With the con complete, the scammer emailed new instructions for payment. Instead of bringing a check to the closing, the buyer was told to wire the money, not to the seller, but to a different person's bank account - someone named Orlando in Southampton, New York.

"It's unbelievable," said the home buyer and victim, shaking his head. As a result, the home buyer wired his life savings to a scammer he had never met.

The FBI say this so-called "man-in-the-middle" email access scam first surfaced five years ago and has grown into a $5.3 billion problem claiming many victims in our area, like Jackie and Jimmy Moore.

Just hours after these newlyweds popped the champagne on their new house, Jackie and Jimmy had to surrender the keys back to the seller.

"It's like a bad dream, like it didn't really happen," said Jimmy.

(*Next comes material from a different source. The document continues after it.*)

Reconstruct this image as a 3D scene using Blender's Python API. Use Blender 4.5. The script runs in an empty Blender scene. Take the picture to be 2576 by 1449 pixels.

The $139,000 down payment they saved was stolen in seconds after the bank and account number to wire closing costs was abruptly changed in an email that appeared to come from their title company.

"It hit me that everything we planned for is over," said Jackie.

7 On Your Side helped recover all of their funds, but often with cyber fraud it's too late.

"One of your banks got some money back, half the money," said the home buyer.

Our homeowners got some great news Tuesday. Just a few minutes before we aired, we heard from HSBC - one of the banks the home buyer used to legitimately wire money to scammers.

The bank went the extra mile - making a one-time exception - agreeing to return all the money lost in that transfer, $21,000.

Previously, another bank used by the homeowners to wire funds to scammers, gave the homeowners a partial refund of $28,500. We hope to recover the rest of the funds and make the family whole.

Right now the NYPD tells us this case is currently under investigation. The homeowner says police told him it now has surveillance video showing a man picking the money up at a bank in the Hamptons.

Some very important big takeaways here. The simplest way to foil the fraud is NEVER wire money when you close on a house. Just do it the old fashioned way and bring a bank check to the closing.

But if you insist on wiring, ALWAYS confirm any wiring instructions with all parties involved by phone. But don't use the phone number on an email that could be phony. Take the extra step and verify you're calling the right person.